Sean C. Morgan
Sammy Davis Jr., Dean Martin and Frank Sinatra have taken up residence on Main Street, along with a pirate, a fireman, a couple of elephants, a hippopotamus and much, much more.
The life-size statues and mannequins are visible through the windows of an antique store Brad and Amy Newport plan to open in the former location of Trash to Treasures, McCammon’s Furniture and Crescent Video.
The store, called Amy’s Unique Antiques and Collectibles, is filled with a variety of antiques, glasswork and woodwork. It’s a departure from the Newports’ other ventures, which include the Mr. Lucky’s Deli and All-Star Pizza restaurants, and various commercial properties around the city, as well as a ranch on Old Holley Road.
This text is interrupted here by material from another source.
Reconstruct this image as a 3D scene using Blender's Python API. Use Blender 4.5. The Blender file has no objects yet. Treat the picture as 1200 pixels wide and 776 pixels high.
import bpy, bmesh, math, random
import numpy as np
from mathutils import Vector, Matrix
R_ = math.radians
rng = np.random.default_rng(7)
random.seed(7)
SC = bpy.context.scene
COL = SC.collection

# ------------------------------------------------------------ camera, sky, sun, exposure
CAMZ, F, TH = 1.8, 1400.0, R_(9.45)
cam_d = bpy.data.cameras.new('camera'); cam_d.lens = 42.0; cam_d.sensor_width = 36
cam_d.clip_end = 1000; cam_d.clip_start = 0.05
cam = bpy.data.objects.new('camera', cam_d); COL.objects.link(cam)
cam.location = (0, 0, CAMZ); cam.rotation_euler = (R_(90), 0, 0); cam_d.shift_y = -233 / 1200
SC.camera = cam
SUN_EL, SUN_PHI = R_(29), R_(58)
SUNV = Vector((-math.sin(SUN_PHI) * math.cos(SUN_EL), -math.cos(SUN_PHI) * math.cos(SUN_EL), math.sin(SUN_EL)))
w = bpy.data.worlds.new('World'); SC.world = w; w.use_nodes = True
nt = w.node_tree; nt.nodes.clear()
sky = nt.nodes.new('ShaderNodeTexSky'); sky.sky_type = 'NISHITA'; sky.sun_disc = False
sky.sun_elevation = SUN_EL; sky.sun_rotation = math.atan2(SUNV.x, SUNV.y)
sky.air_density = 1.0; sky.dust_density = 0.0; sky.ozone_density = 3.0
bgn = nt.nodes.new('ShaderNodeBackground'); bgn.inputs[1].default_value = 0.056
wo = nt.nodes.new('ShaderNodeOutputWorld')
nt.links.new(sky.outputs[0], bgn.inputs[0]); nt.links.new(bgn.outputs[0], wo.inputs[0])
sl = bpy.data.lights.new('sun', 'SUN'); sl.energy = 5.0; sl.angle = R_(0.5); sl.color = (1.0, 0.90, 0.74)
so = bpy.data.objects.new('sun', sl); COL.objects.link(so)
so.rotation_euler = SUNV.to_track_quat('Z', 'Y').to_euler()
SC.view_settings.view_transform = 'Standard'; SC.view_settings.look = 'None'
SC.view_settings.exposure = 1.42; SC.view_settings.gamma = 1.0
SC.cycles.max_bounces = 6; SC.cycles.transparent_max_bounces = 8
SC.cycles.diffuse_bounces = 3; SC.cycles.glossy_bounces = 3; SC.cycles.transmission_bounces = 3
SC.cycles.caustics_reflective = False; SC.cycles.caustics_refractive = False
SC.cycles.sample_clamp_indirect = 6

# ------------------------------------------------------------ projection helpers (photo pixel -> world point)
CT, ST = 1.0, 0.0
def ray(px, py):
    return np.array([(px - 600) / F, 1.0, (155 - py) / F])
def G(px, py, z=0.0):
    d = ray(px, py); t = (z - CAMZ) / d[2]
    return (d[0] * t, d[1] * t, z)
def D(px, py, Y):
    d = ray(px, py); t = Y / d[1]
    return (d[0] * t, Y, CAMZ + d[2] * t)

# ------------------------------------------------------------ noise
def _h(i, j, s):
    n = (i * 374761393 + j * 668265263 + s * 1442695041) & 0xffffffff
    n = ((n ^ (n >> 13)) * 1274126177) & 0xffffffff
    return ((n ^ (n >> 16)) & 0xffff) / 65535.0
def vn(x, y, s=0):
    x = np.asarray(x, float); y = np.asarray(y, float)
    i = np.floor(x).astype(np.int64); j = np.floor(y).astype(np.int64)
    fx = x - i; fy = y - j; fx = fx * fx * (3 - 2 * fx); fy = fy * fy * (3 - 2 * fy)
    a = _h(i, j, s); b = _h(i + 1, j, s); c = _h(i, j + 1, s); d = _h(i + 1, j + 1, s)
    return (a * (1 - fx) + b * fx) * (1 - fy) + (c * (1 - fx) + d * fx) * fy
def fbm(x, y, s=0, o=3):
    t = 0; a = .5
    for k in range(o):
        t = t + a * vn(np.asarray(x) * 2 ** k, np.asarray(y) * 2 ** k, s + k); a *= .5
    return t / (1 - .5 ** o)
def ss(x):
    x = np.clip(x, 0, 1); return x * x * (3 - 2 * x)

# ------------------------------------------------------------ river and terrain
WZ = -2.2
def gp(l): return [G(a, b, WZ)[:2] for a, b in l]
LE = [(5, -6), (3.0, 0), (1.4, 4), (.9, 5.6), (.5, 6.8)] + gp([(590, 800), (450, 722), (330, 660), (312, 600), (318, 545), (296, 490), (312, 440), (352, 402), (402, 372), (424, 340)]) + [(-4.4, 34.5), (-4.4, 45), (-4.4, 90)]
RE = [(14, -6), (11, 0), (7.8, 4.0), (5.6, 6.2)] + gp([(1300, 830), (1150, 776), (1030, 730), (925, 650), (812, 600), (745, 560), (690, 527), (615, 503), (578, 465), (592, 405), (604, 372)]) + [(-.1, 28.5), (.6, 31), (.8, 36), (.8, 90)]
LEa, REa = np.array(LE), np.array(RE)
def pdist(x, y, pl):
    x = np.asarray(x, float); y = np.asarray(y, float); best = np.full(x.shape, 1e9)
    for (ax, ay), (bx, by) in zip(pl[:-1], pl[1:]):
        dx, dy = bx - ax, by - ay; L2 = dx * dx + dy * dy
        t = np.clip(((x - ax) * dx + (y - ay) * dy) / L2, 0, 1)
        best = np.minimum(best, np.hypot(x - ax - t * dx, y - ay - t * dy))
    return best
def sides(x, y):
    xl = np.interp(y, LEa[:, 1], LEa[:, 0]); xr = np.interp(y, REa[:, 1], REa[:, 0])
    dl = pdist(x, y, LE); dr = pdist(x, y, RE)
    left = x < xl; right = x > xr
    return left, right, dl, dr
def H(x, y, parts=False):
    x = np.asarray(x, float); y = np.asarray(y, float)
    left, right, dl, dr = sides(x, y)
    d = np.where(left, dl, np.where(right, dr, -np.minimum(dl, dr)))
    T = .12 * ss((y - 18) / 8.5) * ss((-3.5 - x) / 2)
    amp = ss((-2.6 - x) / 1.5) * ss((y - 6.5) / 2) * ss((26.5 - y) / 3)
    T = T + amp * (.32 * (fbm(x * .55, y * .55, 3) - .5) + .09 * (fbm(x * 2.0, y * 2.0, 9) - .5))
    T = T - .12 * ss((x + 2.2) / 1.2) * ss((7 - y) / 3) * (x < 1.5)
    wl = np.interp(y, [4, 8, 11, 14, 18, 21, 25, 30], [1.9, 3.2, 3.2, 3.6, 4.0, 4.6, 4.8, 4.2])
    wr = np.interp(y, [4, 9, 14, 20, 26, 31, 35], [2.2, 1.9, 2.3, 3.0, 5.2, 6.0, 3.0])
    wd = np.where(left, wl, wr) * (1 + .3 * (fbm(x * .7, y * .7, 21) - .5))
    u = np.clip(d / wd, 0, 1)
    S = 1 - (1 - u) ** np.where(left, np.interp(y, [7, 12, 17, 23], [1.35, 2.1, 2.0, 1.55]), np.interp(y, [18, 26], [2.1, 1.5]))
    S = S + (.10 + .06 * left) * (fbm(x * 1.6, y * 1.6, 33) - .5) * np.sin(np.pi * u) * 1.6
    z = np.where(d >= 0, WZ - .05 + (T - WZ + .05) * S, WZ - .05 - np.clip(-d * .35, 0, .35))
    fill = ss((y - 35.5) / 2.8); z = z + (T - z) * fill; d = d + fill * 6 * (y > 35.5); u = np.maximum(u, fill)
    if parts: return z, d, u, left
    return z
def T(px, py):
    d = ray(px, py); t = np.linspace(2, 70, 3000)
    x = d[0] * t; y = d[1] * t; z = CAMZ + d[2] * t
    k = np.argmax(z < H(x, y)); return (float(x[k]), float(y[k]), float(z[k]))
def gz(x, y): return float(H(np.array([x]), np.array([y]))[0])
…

But antiques are familiar territory for their family.
“It came from my grandparents,” Brad Newport said of the inventory. “They collected for 20 years – probably a lot longer than that but in this area for 20 years.
“I was already wanting to do something here. I had a bunch of stuff to get rid of too.”
He decided to open a gift-antique shop, he said. It won’t have clothing and won’t really compete with such nearby businesses as Trash to Treasure or Rita’s Relics.
Ideally, it might bring more people into the area and help them out, he said. His store aims more to attract high-end gifts and antiques purchasers.
Glass sculptures will run in the $2,000 range, including Murano glass, and pieces by artists like James Nowak, John Cook of Gearhart and Thomas Blackshear.
“There’s a lot of crazy stuff here,” Newport said.
He plans to set up rooms, as in a house – a kitchen, a living room and a bedroom, where everything is for sale. If someone buys something, Newport plans to bring something else in.
The store will include table-top slabs of petrified wood from Newport’s Holleywood Ranch, where Newport lives and a prolific source of petrified wood.
“I also have a crazy collection of dolls I’ll bring in,” Newport said.
People interested in visiting Holleywood Ranch will be able to get hold of Newport at the new store, he said. He has always kept the ranch separate from his All-Star Pizza restaurant.
Newport’s goal is to open before the Oregon Jamboree camping and country music festival at the end of July, but an opening date is uncertain, he said. It’ll be open when it’s done.
The statuary in the front windows has piqued the interest of passersby, he said. “I love this setup. I love that it’s so much different.”
Next door, at Trash to Treasure, Newport said, customers are constantly asking about the statues; and if owner Larry Patton had $2 for every time he has been asked about it, he could retire.
“Just since I’ve been here, a lot of it’s already sold,” Newport said. Friends keep asking him how much for this or that in the window.
“By the time I open, half this stuff is going to be sold,” he said.
He expects the display items to change constantly, he said, and it will always be different and even weird sometimes.
The quality will always be high, he said. “If I wouldn’t want it myself, I wouldn’t even bring it in.”
He plans to open another store selling more run-of-the-mill household goods, good quality but not the high-end items he is planning at the antique store, Newport said. “Nothing but the cool stuff here.”
He will resupply through estate sales, buying them outright, Newport said, and he will begin running monthly sales at the auto-body shop at 4101 Hwy. 20.
“This is the one thing I always liked doing,” Newport said. “When me and Amy first got together, we loved collecting.”